No sales due to lockdown made the lives of potters miserable, who are dependent on pottery only for livelihood in Karimnagar district and seeking help from the government to come to their rescue.

Karimnagar: No sales due to lockdown made the lives of potters miserable, who are dependent on pottery only for livelihood in Karimnagar district and seeking help from the government to come to their rescue.

Making pots is not a simple process as the makers' hard work start from collecting clay from rural areas, making the clay into pots, burning them, to painting etc.

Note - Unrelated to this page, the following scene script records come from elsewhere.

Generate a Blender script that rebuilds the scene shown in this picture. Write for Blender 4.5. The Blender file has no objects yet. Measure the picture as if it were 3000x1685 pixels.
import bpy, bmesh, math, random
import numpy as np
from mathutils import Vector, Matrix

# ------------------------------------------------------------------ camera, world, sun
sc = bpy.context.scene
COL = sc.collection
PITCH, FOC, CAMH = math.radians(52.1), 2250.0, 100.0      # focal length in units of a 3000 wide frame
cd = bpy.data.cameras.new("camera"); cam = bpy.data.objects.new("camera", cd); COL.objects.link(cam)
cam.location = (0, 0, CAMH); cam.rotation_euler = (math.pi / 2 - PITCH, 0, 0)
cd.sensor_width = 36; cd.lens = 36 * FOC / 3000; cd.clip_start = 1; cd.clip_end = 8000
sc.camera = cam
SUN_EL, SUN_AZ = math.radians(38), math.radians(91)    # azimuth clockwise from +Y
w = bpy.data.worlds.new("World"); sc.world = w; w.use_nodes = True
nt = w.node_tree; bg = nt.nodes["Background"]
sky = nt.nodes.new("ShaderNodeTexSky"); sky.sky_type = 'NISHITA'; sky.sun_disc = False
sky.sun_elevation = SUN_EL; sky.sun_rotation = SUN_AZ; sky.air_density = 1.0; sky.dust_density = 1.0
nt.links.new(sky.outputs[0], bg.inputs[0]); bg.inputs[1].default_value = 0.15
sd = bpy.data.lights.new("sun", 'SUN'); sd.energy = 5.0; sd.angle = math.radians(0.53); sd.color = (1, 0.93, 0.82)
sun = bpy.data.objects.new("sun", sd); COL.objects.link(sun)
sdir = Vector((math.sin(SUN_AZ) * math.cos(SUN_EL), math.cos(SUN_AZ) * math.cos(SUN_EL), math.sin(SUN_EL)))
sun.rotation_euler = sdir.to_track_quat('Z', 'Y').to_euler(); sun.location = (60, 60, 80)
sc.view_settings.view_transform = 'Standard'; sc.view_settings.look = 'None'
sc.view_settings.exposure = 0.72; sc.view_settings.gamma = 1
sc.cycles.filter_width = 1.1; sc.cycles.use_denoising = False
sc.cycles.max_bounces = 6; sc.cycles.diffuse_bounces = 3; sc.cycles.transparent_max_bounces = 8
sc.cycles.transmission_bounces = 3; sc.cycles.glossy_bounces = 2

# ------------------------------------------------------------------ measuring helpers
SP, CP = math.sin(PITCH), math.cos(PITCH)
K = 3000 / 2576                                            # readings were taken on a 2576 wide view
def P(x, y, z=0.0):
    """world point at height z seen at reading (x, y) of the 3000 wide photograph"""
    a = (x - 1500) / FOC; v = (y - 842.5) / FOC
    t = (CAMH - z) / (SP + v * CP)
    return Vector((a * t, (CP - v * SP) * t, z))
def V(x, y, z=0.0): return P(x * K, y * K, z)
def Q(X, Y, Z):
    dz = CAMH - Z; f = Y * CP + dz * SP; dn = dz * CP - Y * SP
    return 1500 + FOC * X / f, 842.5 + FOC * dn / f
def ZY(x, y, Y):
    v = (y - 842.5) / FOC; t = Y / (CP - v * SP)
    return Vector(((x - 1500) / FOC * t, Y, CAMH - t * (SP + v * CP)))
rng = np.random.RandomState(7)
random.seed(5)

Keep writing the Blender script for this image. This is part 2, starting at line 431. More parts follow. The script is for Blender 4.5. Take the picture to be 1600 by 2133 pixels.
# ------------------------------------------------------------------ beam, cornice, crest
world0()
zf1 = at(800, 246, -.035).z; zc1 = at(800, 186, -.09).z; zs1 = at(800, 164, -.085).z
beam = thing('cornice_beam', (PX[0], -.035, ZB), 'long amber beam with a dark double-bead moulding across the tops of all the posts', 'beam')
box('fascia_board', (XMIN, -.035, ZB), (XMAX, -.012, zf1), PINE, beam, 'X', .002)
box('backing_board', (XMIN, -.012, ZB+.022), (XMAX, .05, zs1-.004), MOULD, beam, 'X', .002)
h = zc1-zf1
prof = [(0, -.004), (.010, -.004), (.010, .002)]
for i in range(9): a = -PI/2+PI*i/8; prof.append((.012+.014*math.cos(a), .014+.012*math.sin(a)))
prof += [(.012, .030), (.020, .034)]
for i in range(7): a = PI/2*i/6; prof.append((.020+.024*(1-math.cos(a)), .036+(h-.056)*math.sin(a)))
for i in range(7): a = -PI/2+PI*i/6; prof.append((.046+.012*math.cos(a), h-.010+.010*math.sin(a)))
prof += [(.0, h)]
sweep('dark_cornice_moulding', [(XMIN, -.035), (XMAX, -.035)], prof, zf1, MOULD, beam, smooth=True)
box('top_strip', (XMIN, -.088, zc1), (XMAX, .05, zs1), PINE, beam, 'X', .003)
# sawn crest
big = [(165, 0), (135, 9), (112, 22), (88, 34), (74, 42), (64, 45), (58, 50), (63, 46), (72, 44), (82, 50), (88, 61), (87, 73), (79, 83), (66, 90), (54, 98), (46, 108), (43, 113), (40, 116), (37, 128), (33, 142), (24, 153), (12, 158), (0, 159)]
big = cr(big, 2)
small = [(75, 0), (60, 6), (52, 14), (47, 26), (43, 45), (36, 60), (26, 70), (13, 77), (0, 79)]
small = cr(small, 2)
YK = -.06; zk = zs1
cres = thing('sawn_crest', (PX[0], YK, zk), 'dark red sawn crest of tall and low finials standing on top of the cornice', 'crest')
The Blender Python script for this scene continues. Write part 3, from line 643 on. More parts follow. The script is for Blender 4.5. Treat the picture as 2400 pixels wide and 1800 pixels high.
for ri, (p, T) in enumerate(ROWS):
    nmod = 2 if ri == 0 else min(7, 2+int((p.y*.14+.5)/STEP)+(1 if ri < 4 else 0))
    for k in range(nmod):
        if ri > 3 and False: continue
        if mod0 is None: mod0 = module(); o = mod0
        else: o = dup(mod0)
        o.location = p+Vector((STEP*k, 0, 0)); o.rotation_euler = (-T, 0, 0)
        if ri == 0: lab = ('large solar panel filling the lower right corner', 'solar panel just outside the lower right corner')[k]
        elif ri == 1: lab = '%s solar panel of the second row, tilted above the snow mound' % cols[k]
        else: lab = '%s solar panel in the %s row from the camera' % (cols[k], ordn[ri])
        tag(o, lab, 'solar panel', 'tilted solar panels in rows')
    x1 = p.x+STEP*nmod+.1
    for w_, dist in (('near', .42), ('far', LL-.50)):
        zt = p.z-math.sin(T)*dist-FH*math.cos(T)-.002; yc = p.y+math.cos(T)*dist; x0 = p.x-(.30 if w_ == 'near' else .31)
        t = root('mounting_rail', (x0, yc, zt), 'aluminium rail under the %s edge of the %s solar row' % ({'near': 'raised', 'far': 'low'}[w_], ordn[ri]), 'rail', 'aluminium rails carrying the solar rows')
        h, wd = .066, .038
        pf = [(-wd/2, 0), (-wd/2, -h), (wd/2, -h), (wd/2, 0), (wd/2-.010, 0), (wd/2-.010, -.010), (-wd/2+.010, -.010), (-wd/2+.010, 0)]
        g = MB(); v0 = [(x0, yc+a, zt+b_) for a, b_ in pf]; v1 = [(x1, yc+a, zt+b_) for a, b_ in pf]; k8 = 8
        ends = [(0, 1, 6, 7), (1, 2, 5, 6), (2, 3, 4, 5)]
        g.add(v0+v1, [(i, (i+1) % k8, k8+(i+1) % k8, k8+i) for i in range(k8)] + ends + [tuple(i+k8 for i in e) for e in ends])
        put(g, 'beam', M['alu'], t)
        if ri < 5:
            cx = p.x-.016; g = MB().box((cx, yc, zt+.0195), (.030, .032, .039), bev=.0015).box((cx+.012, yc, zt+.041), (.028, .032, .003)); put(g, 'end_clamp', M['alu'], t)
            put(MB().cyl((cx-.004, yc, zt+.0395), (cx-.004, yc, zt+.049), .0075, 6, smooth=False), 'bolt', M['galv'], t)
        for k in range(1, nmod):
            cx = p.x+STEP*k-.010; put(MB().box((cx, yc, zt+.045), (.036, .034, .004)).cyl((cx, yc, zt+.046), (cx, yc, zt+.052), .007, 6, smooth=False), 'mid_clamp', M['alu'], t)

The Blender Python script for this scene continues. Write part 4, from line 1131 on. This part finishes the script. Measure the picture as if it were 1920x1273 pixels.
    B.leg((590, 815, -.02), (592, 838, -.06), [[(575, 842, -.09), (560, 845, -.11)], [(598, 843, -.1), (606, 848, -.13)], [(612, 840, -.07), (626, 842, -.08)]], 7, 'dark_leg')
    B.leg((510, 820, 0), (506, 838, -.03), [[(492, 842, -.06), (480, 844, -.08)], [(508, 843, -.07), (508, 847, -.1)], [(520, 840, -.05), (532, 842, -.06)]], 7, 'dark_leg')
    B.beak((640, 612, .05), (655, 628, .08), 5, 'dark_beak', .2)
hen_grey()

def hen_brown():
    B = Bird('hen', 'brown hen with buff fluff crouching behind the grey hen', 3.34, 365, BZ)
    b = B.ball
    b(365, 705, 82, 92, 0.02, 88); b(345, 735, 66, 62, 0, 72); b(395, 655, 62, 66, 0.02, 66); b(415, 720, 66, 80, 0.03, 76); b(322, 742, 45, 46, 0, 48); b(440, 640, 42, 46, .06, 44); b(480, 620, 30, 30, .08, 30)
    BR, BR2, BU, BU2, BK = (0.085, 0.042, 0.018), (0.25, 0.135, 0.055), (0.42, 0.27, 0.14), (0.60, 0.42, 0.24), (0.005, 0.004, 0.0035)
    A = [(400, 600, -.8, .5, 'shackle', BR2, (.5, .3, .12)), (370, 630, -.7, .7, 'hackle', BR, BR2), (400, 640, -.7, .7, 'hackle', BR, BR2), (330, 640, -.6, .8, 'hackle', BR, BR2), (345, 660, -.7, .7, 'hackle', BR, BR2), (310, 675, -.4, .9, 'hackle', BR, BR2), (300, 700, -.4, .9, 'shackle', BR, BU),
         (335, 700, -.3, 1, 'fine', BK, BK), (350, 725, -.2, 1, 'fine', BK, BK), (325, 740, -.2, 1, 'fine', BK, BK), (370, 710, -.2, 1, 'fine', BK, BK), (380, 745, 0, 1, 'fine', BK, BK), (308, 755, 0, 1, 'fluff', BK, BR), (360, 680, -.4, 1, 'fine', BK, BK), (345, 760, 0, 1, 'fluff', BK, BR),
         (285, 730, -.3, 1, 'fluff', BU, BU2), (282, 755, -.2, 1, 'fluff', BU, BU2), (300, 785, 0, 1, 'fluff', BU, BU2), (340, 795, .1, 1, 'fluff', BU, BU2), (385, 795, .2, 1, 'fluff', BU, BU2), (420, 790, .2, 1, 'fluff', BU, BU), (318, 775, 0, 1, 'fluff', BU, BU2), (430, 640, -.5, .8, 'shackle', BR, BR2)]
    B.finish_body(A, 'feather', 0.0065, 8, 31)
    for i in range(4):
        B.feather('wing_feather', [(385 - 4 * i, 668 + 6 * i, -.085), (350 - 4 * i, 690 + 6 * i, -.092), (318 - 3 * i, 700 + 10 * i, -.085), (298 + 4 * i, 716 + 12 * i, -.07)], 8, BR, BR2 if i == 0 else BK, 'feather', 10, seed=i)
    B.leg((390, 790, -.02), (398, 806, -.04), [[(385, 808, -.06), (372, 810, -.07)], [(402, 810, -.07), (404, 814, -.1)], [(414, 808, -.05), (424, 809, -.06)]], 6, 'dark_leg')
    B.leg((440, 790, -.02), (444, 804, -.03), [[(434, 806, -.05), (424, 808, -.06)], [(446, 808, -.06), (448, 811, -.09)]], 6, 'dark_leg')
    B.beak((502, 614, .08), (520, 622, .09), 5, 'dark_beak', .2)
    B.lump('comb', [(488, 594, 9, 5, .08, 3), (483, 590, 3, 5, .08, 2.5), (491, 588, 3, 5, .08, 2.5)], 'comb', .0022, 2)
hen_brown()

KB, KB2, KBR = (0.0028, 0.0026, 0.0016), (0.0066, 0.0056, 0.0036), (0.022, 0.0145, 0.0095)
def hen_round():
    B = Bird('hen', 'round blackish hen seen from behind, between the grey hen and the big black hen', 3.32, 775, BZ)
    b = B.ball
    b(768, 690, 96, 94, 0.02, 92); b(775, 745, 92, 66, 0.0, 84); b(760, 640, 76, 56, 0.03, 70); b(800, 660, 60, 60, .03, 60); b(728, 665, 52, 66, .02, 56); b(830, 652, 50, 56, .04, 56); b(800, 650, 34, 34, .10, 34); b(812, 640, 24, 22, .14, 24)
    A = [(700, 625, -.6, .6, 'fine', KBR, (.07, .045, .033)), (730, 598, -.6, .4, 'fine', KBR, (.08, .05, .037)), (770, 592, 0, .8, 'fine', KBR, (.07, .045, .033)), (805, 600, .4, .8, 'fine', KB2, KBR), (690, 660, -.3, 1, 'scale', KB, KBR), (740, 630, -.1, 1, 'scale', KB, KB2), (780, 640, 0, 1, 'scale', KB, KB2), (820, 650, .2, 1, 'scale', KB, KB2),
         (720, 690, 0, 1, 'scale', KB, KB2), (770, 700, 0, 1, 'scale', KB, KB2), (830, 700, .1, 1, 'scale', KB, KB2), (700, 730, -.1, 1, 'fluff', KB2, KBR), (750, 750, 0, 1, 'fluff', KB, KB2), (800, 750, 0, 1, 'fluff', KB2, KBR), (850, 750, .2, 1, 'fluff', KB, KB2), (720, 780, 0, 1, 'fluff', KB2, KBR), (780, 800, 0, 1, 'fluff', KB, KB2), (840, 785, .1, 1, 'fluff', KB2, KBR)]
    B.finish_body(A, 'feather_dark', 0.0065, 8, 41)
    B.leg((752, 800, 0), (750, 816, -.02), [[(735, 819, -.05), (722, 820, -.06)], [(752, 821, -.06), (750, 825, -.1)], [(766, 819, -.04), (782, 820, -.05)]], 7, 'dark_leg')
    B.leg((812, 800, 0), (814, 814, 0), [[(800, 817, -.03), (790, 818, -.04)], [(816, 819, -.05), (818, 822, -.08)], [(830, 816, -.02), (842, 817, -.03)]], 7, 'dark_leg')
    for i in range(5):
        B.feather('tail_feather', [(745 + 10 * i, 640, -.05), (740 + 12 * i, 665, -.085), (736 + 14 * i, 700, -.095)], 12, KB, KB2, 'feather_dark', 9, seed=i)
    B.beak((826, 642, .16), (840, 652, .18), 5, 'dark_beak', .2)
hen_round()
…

SRR Degree and PG College lecturer G Rama Krishna said several other countries noticed the benefits of clay pots, which are eco-friendly, and established small and large scale pottery industries and encouraging people. Even in India, a few States recognised pottery as caste-based profession and helping the people involved in pottery.

While many people, who are depended on pottery business, do not want to see the ancient art form dying, some potter, who are facing financial problems, do not wish their children to follow the same profession, he added.

Speaking to The Hans India, Telangana Kummara Sangham State youth president Radharapu Srinivas Rao said the then government of united Andhra Pradesh had issued a GO No1076, which allows people of Kummara caste to collect raw material, clay from government lands without paying any fee to the government. But this GO is not implemented across the State and potters are not allowed to collect clay from the government lands, he alleged.

Srinivas urged the government to save pottery by establishing Kummara Federation and sanction loans on subsidy for purchasing machinery, to allot land for setting up pottery industries and a shelter in Municipal complex for selling pots.

Srinivas also requested the government to sanction Rs 15,000 to each potter family and Rs 3,000 pension per month to Kummara community people as many of them were badly hit with the lockdown.